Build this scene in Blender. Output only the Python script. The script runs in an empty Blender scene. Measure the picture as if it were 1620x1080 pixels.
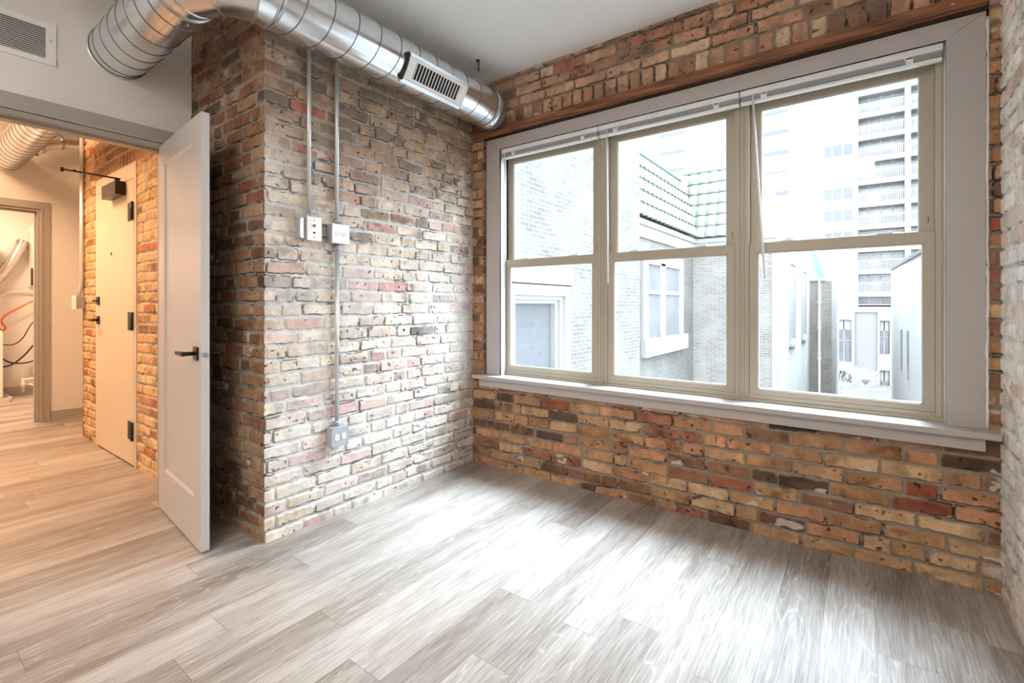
import bpy, bmesh, math, random
import numpy as np
from mathutils import Vector, Matrix
random.seed(7)
SC = bpy.context.scene
COL = SC.collection

# ------------------------------------------------------------------ camera, sky, sun, exposure
cd = bpy.data.cameras.new('camera'); cam = bpy.data.objects.new('camera', cd); COL.objects.link(cam)
cam.location = (0, 0, 1.14)
cam.rotation_euler = (math.pi / 2, 0, 0.6341)
cd.sensor_width = 36; cd.lens = 756.265 * 36 / 1620; cd.shift_y = -57.96 / 1620
cd.clip_start = 0.02; cd.clip_end = 500
SC.camera = cam

SC.view_settings.view_transform = 'Standard'
SC.view_settings.look = 'None'
SC.view_settings.gamma = 1
SC.view_settings.use_curve_mapping = False
SC.view_settings.exposure = 0.42

world = bpy.data.worlds.new('sky'); SC.world = world; world.use_nodes = True
bg = world.node_tree.nodes['Background']
bg.inputs[0].default_value = (0.79, 0.895, 1.0, 1); bg.inputs[1].default_value = 10.5

sd = bpy.data.lights.new('sun', 'SUN'); sun = bpy.data.objects.new('sun', sd); COL.objects.link(sun)
sd.energy = 20.0; sd.angle = math.radians(42); sd.color = (0.67, 0.83, 1.0)
SUN_AZ, SUN_EL = math.radians(24), math.radians(59)      # azimuth off straight out of the window; elevation
_d = Vector((math.sin(SUN_AZ) * math.cos(SUN_EL), math.cos(SUN_AZ) * math.cos(SUN_EL), math.sin(SUN_EL)))
sun.rotation_euler = _d.to_track_quat('Z', 'Y').to_euler()

def area(name, loc, rot, sx, sy, power, color):
    d = bpy.data.lights.new(name, 'AREA'); o = bpy.data.objects.new(name, d); COL.objects.link(o)
    d.shape = 'RECTANGLE'; d.size = sx; d.size_y = sy; d.energy = power; d.color = color
    o.location = loc; o.rotation_euler = rot
    return o
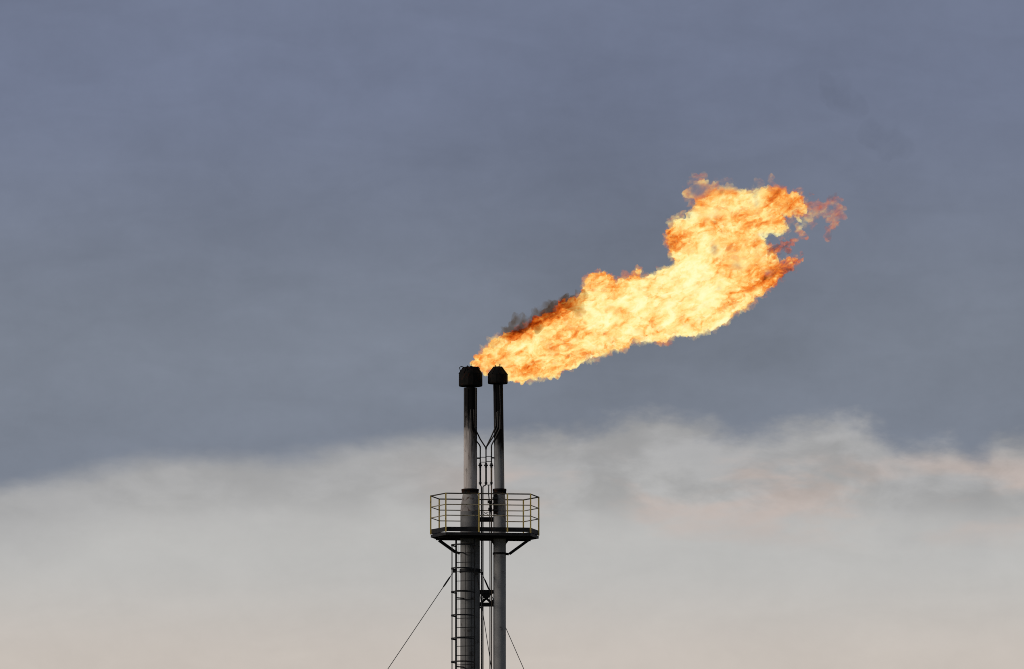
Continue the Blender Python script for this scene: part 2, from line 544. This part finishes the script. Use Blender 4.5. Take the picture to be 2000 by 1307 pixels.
def hoop_pts(z, n=18):
    out = []
    rad = half + .02
    flat = [(-rad, 0), (-rad - .01, .12), (-rad - .01, .24)]
    flat += [(-math.cos(PI * i / n) * (rad + .01), .30 + math.sin(PI * i / n) * .38) for i in range(n + 1)]
    flat += [(rad + .01, .24), (rad + .01, .12), (rad, 0)]
    for a, d in flat: out.append(LC + ex * a + en * d + Vector((0, 0, z)))
    return out


HZ = [zl(p) for p in (1066.6, 1112.2, 1158, 1203.8, 1249, 1294.4, 1340)]
for z in HZ:
    b = MB(); pts = hoop_pts(z)
    for i in range(len(pts) - 1): b.bar(pts[i], pts[i + 1] + (pts[i + 1] - pts[i]) * .02, .012, .045)
    b.build('cage_hoop', M['steel'], la)
z = HZ[-1] - .76
b = MB()
while z > 2.5:
    pts = hoop_pts(z, 12)
    for i in range(len(pts) - 1): b.bar(pts[i], pts[i + 1], .012, .045)
    z -= .76
tag(b.build('lower_hoops', M['steel'], la), 'cage hoops of the ladder down to the ground', kind='stuff')
hp = hoop_pts(0)
for i in (4, 8, 12, 16, 20):
    P = hp[i]
    MB().bar((P.x, P.y, 2.4), (P.x, P.y, HZ[0] + .02), .012, .014).build('cage_strap', M['steel'], la)
for py in (1167, 1301.5, 1078):
    z = zl(py)
    for sx in (-1, 1):
        P = LC + ex * sx * half
        Q = Vector((XL, 0, 0)) + (P - Vector((XL, 0, 0))).normalized() * .30
        MB().bar((P.x, P.y, z), (Q.x, Q.y, z), .03, .04).build('stand_off', M['steel'], la)

# ------------------------------------------------------------------ pilot gas lines between the stacks
GP = 'pilot gas lines between the stacks'


def pilot(label, px, branches, low, m, r=.022):
    o = thing('pilot_gas_pipe', on(px, 943, -.06), label, 'pipe', GP)
    b = MB()
    for br in branches: b.tube([on(*p) for p in br], r, 10)
    b.tube([on(px, 872, -.06), on(px, 908, -.06)], r, 10)
    b.build('upper_line', M['line'], o)
    MB().tube([on(px, 910, -.06), on(px + .1, 942, -.06)], r * 1.35, 10).build('flexible_hose', M['rust_line' if m else 'line'], o)
    for py, rr in ((909, .052), (943.5, .042)):
        v = MB(); c = on(px, py, -.06)
        v.ball(c, rr, 1.15, .85); v.tube([c + Vector((-rr * 1.25, 0, 0)), c + Vector((rr * 1.25, 0, 0))], rr * .38, 8)
        v.tube([c + Vector((0, 0, -rr * 1.5)), c + Vector((0, 0, rr * 1.5))], rr * .7, 10)
        v.build('valve', M['steel'], o)
    MB().tube([on(*p) for p in low] + [Vector((on(*low[-1]).x, on(*low[-1]).y, .05))], .020, 8).build('down_pipe', M['line'] if not m else M['rust_line'], o)
    return o


pilot('pilot gas line bending up onto the thicker stack', 938.0,
      [[(919.5, 800, -.235), (921, 838, -.235), (928.5, 859, -.18), (936, 868.5, -.08), (937.6, 872, -.06), (938, 876, -.06)]],
      [(938.2, 945, -.06), (938.8, 948.5, -.06), (940.2, 951, -.06), (940.4, 960, -.06), (940.6, 1070, -.08)], False)
pilot('forked pilot gas line in the middle with arms to both stacks', 949.2,
      [[(925, 800, -.22), (926.5, 834, -.215), (938, 858, -.09), (948.4, 874, -.06), (949.2, 879, -.06)],
       [(970, 805, -.17), (968.5, 832, -.165), (960, 852, -.10), (950.4, 872, -.06), (949.2, 879, -.06)]],
      [(949, 945, -.06), (947.6, 948.5, -.06), (944, 949.6, -.06), (943.2, 952, -.06), (943.3, 1070, -.08)], False)
pilot('pilot gas line bending up onto the slimmer stack', 959.8,
      [[(977.5, 800, -.165), (976, 838, -.165), (968.5, 854, -.15), (961.8, 866, -.07), (960, 870, -.06), (959.8, 876, -.06)],
       [(973, 803, -.17), (972.3, 834, -.168), (964, 852, -.12), (955, 866, -.07), (950, 873, -.055)]],
      [(959.8, 945, -.06), (960.3, 960, -.06), (959.6, 990, -.06), (960.4, 1070, -.08)], True)
o = thing('conduit', on(954.6, 948, -.06), 'thin conduit with a small tee dropping between the stacks', 'conduit')
MB().tube([on(951.5, 947.4, -.06), on(959.4, 947.4, -.06)], .013, 8).build('tee', M['line'], o)
MB().tube([on(954.6, 947.4, -.06), on(954.4, 966, -.06), on(956.4, 985, -.06), on(957.0, 1070, -.08), Vector((on(957, 1070, -.08).x, -.08, .05))], .018, 8).build('down_pipe', M['line'], o)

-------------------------

**Problem details**
Give the entries again word for word, but skip the pictures.

**Correct output**
Build this scene in Blender. Output only the Python script. The script runs in an empty Blender scene. Measure the picture as if it were 1620x1080 pixels.
import bpy, bmesh, math, random
import numpy as np
from mathutils import Vector, Matrix
random.seed(7)
SC = bpy.context.scene
COL = SC.collection

# ------------------------------------------------------------------ camera, sky, sun, exposure
cd = bpy.data.cameras.new('camera'); cam = bpy.data.objects.new('camera', cd); COL.objects.link(cam)
cam.location = (0, 0, 1.14)
cam.rotation_euler = (math.pi / 2, 0, 0.6341)
cd.sensor_width = 36; cd.lens = 756.265 * 36 / 1620; cd.shift_y = -57.96 / 1620
cd.clip_start = 0.02; cd.clip_end = 500
SC.camera = cam

SC.view_settings.view_transform = 'Standard'
SC.view_settings.look = 'None'
SC.view_settings.gamma = 1
SC.view_settings.use_curve_mapping = False
SC.view_settings.exposure = 0.42

world = bpy.data.worlds.new('sky'); SC.world = world; world.use_nodes = True
bg = world.node_tree.nodes['Background']
bg.inputs[0].default_value = (0.79, 0.895, 1.0, 1); bg.inputs[1].default_value = 10.5

sd = bpy.data.lights.new('sun', 'SUN'); sun = bpy.data.objects.new('sun', sd); COL.objects.link(sun)
sd.energy = 20.0; sd.angle = math.radians(42); sd.color = (0.67, 0.83, 1.0)
SUN_AZ, SUN_EL = math.radians(24), math.radians(59)      # azimuth off straight out of the window; elevation
_d = Vector((math.sin(SUN_AZ) * math.cos(SUN_EL), math.cos(SUN_AZ) * math.cos(SUN_EL), math.sin(SUN_EL)))
sun.rotation_euler = _d.to_track_quat('Z', 'Y').to_euler()

def area(name, loc, rot, sx, sy, power, color):
    d = bpy.data.lights.new(name, 'AREA'); o = bpy.data.objects.new(name, d); COL.objects.link(o)
    d.shape = 'RECTANGLE'; d.size = sx; d.size_y = sy; d.energy = power; d.color = color
    o.location = loc; o.rotation_euler = rot
    return o
Continue the Blender Python script for this scene: part 2, from line 544. This part finishes the script. Use Blender 4.5. Take the picture to be 2000 by 1307 pixels.
def hoop_pts(z, n=18):
    out = []
    rad = half + .02
    flat = [(-rad, 0), (-rad - .01, .12), (-rad - .01, .24)]
    flat += [(-math.cos(PI * i / n) * (rad + .01), .30 + math.sin(PI * i / n) * .38) for i in range(n + 1)]
    flat += [(rad + .01, .24), (rad + .01, .12), (rad, 0)]
    for a, d in flat: out.append(LC + ex * a + en * d + Vector((0, 0, z)))
    return out


HZ = [zl(p) for p in (1066.6, 1112.2, 1158, 1203.8, 1249, 1294.4, 1340)]
for z in HZ:
    b = MB(); pts = hoop_pts(z)
    for i in range(len(pts) - 1): b.bar(pts[i], pts[i + 1] + (pts[i + 1] - pts[i]) * .02, .012, .045)
    b.build('cage_hoop', M['steel'], la)
z = HZ[-1] - .76
b = MB()
while z > 2.5:
    pts = hoop_pts(z, 12)
    for i in range(len(pts) - 1): b.bar(pts[i], pts[i + 1], .012, .045)
    z -= .76
tag(b.build('lower_hoops', M['steel'], la), 'cage hoops of the ladder down to the ground', kind='stuff')
hp = hoop_pts(0)
for i in (4, 8, 12, 16, 20):
    P = hp[i]
    MB().bar((P.x, P.y, 2.4), (P.x, P.y, HZ[0] + .02), .012, .014).build('cage_strap', M['steel'], la)
for py in (1167, 1301.5, 1078):
    z = zl(py)
    for sx in (-1, 1):
        P = LC + ex * sx * half
        Q = Vector((XL, 0, 0)) + (P - Vector((XL, 0, 0))).normalized() * .30
        MB().bar((P.x, P.y, z), (Q.x, Q.y, z), .03, .04).build('stand_off', M['steel'], la)

# ------------------------------------------------------------------ pilot gas lines between the stacks
GP = 'pilot gas lines between the stacks'


def pilot(label, px, branches, low, m, r=.022):
    o = thing('pilot_gas_pipe', on(px, 943, -.06), label, 'pipe', GP)
    b = MB()
    for br in branches: b.tube([on(*p) for p in br], r, 10)
    b.tube([on(px, 872, -.06), on(px, 908, -.06)], r, 10)
    b.build('upper_line', M['line'], o)
    MB().tube([on(px, 910, -.06), on(px + .1, 942, -.06)], r * 1.35, 10).build('flexible_hose', M['rust_line' if m else 'line'], o)
    for py, rr in ((909, .052), (943.5, .042)):
        v = MB(); c = on(px, py, -.06)
        v.ball(c, rr, 1.15, .85); v.tube([c + Vector((-rr * 1.25, 0, 0)), c + Vector((rr * 1.25, 0, 0))], rr * .38, 8)
        v.tube([c + Vector((0, 0, -rr * 1.5)), c + Vector((0, 0, rr * 1.5))], rr * .7, 10)
        v.build('valve', M['steel'], o)
    MB().tube([on(*p) for p in low] + [Vector((on(*low[-1]).x, on(*low[-1]).y, .05))], .020, 8).build('down_pipe', M['line'] if not m else M['rust_line'], o)
    return o


pilot('pilot gas line bending up onto the thicker stack', 938.0,
      [[(919.5, 800, -.235), (921, 838, -.235), (928.5, 859, -.18), (936, 868.5, -.08), (937.6, 872, -.06), (938, 876, -.06)]],
      [(938.2, 945, -.06), (938.8, 948.5, -.06), (940.2, 951, -.06), (940.4, 960, -.06), (940.6, 1070, -.08)], False)
pilot('forked pilot gas line in the middle with arms to both stacks', 949.2,
      [[(925, 800, -.22), (926.5, 834, -.215), (938, 858, -.09), (948.4, 874, -.06), (949.2, 879, -.06)],
       [(970, 805, -.17), (968.5, 832, -.165), (960, 852, -.10), (950.4, 872, -.06), (949.2, 879, -.06)]],
      [(949, 945, -.06), (947.6, 948.5, -.06), (944, 949.6, -.06), (943.2, 952, -.06), (943.3, 1070, -.08)], False)
pilot('pilot gas line bending up onto the slimmer stack', 959.8,
      [[(977.5, 800, -.165), (976, 838, -.165), (968.5, 854, -.15), (961.8, 866, -.07), (960, 870, -.06), (959.8, 876, -.06)],
       [(973, 803, -.17), (972.3, 834, -.168), (964, 852, -.12), (955, 866, -.07), (950, 873, -.055)]],
      [(959.8, 945, -.06), (960.3, 960, -.06), (959.6, 990, -.06), (960.4, 1070, -.08)], True)
o = thing('conduit', on(954.6, 948, -.06), 'thin conduit with a small tee dropping between the stacks', 'conduit')
MB().tube([on(951.5, 947.4, -.06), on(959.4, 947.4, -.06)], .013, 8).build('tee', M['line'], o)
MB().tube([on(954.6, 947.4, -.06), on(954.4, 966, -.06), on(956.4, 985, -.06), on(957.0, 1070, -.08), Vector((on(957, 1070, -.08).x, -.08, .05))], .018, 8).build('down_pipe', M['line'], o)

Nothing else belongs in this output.